Requirement: Gather, from the data below, each line in which the word "reshape" occurs.

Material provided:

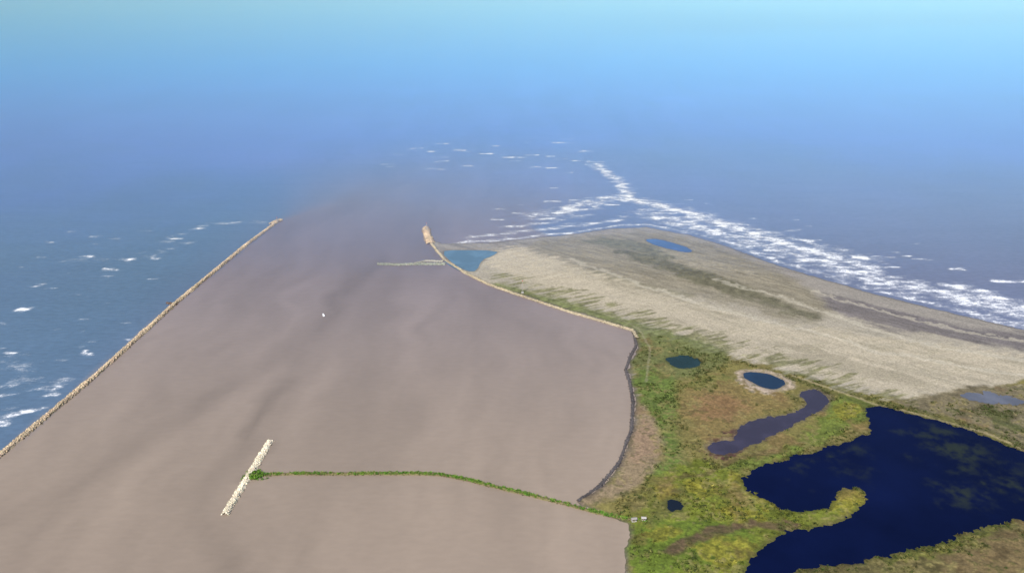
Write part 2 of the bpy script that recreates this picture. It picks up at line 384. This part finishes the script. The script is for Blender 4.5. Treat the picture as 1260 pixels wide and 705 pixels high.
col=mulcol(nt,a.outputs['Color'],f2)
fn=noise(nt,.05,7,.74,(.6,1,1)); fn2=noise(nt,.35,4,.7)
ff=math_(nt,'ADD',math_(nt,'MULTIPLY',fn,.74),math_(nt,'MULTIPLY',fn2,.26))
fs=math_(nt,'ADD',ff,math_(nt,'MULTIPLY',af.outputs['Fac'],.34))
fm=math_(nt,'ADD',mapr(nt,fs,.75,.83,0,.65),mapr(nt,fs,.65,.81,0,.35))
mx=N(nt,'ShaderNodeMix',data_type='RGBA'); nt.links.new(fm,mx.inputs[0]); nt.links.new(col,mx.inputs[6]); mx.inputs[7].default_value=(.74,.74,.74,1)
nt.links.new(mx.outputs[2],b.inputs['Base Color'])
nt.links.new(mapr(nt,fm,0,1,.34,.9),b.inputs['Roughness']); b.inputs['IOR'].default_value=1.33
bp=N(nt,'ShaderNodeBump',Distance=.8)
nt.links.new(math_(nt,'MULTIPLY',amp,.4),bp.inputs['Strength'])
nt.links.new(math_(nt,'ADD',wv,math_(nt,'MULTIPLY',wv2,1.5)),bp.inputs['Height']); nt.links.new(bp.outputs[0],b.inputs['Normal'])
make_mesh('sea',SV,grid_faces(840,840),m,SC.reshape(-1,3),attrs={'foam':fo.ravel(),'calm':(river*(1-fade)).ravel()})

# ================================================================= RUBBLE JETTIES
import bmesh
def ico(sub):
    bm=bmesh.new(); bmesh.ops.create_icosphere(bm,subdivisions=sub,radius=1)
    v=np.array([x.co[:] for x in bm.verts]); f=np.array([[q.index for q in p.verts] for p in bm.faces]); bm.free(); return v,f
iv,if_=ico(1)
def rocks(pos,size,cols):
    n=len(pos); k=len(iv)
    jit=1+rng.uniform(-.28,.28,(n,k,1)); v=iv[None]*jit*rng.uniform(.6,1.25,(n,1,3))*size[:,None,None]
    a=rng.uniform(0,6.28,n); ca,sa=np.cos(a)[:,None],np.sin(a)[:,None]
    x=v[...,0]*ca-v[...,1]*sa; y=v[...,0]*sa+v[...,1]*ca; tl=rng.uniform(-.5,.5,n)[:,None]; z=v[...,2]*.8+x*tl
    V=np.stack([x,y,z],-1)+pos[:,None,:]
    Fx=if_[None]+np.arange(n)[:,None,None]*k
    return V.reshape(-1,3),Fx.reshape(-1,3),np.repeat(cols,k,0)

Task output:
make_mesh('sea',SV,grid_faces(840,840),m,SC.reshape(-1,3),attrs={'foam':fo.ravel(),'calm':(river*(1-fade)).ravel()})
    return V.reshape(-1,3),Fx.reshape(-1,3),np.repeat(cols,k,0)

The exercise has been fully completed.